Fare evaders pose a significant problem for BART


Kevin Chan, The Daily Californian

BART riders place their tickets through the ticket machine as they walk through the barriers.

Julia Rhodie, Staff Writer

It’s time to go home from work, and the BART station is chaotic. People are running from the ticket station to catch their train. To some, this may seem like the perfect time to skip the ticket line.

It might sound like no big deal, but according to BART Media Relations manager James Allison, “We [BART] estimate that we could be losing $15 to $25 million a year.”

Fare evaders are those who take drastic measures to avoid paying for the price of their BART ticket. John Rowe, a personal finance, business, and math teacher at Carlmont, said, “When people get stopped and issued a ticket, they will just give a fake address and fake name so that the ticket never goes to anybody. Or people will just simply ignore their tickets.”

But this is not news to BART, which has being collecting data about fare evasions for at least two years.

They are doing more than just collecting data. “BART is taking a three-pronged approach to combating fare evasion,” Allison said. This approach consists of increased enforcement, station hardening, and utilizing advanced technology.

Additionally, those who want to ride for free are likely going to be reluctant to pay for a fare evasion fine. During the months of March and April, BART security officers have ticketed a total of 1,300 people who have attempted to catch a free ride, and less than 9 percent of them have paid their ticket. 
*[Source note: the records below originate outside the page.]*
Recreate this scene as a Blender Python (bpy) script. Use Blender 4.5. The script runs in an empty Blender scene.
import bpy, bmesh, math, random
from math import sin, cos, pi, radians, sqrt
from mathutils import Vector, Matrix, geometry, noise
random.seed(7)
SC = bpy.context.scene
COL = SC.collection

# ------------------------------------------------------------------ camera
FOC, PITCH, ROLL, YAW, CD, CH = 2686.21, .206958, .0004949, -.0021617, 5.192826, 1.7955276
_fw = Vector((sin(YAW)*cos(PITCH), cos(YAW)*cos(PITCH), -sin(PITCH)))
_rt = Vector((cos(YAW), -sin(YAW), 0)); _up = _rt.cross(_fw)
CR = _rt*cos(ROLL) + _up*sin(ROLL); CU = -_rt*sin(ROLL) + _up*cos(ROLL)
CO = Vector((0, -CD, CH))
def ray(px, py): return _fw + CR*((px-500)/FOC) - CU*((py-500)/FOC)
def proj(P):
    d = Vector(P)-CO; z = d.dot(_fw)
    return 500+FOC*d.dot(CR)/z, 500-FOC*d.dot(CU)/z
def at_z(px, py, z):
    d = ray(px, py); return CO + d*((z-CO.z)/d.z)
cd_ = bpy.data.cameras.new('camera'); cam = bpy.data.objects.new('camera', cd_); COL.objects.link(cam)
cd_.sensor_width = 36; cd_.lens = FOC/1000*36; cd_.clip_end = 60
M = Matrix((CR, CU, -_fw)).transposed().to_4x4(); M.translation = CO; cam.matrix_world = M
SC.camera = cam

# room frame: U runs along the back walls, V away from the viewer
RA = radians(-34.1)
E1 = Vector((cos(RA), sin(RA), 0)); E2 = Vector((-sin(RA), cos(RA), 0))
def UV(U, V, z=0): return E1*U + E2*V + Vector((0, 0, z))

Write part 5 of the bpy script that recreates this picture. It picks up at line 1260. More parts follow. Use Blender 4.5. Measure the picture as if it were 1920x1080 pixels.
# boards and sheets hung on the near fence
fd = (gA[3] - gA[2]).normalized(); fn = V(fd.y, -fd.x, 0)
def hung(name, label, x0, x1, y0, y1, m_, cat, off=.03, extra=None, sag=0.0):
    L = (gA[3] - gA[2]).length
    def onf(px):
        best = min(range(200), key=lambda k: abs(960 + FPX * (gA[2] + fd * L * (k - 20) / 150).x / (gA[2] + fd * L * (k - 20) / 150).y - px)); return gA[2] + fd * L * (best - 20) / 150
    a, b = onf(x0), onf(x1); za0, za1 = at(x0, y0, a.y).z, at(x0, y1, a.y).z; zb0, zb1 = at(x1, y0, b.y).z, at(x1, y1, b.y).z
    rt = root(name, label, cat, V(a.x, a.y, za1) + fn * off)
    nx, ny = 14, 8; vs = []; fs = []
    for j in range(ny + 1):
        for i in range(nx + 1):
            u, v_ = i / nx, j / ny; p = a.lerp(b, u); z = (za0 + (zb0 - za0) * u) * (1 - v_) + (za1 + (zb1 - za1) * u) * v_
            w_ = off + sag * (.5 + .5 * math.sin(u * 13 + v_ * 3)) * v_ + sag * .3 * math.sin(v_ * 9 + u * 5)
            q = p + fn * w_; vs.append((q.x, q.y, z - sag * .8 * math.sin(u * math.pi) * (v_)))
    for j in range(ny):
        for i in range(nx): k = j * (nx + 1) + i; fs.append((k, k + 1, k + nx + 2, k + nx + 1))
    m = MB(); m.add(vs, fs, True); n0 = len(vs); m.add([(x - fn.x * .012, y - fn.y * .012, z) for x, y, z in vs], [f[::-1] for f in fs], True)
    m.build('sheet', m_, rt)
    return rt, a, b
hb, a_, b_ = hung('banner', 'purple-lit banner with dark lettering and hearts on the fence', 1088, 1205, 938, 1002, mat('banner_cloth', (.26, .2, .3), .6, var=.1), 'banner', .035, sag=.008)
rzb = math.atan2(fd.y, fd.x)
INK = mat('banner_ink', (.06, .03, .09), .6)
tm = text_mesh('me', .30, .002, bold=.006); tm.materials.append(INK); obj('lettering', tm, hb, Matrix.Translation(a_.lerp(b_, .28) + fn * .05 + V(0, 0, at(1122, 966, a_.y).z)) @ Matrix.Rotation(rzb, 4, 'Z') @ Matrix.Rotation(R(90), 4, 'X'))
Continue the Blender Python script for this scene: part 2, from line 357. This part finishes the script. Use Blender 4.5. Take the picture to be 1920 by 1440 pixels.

Despite their efforts, few remain optimistic about BART’s newest approach. “The BART administration is trying to hire people to stop those who are avoiding paying for their ticket. But it has not been very successful because it is expensive to hire those people, and fare evaders are still finding ways around the hardened system,” Rowe said.

However, some prefer to consider the situation that certain fare evaders may be in. Jordan Rich, a frequent BART rider, said, “There is a handful of people who I think genuinely cannot afford it. And I understand and sympathize and I wish there was a way to help them.”

Ideally, BART would devise a plan that makes sense economically while still enforcing the law.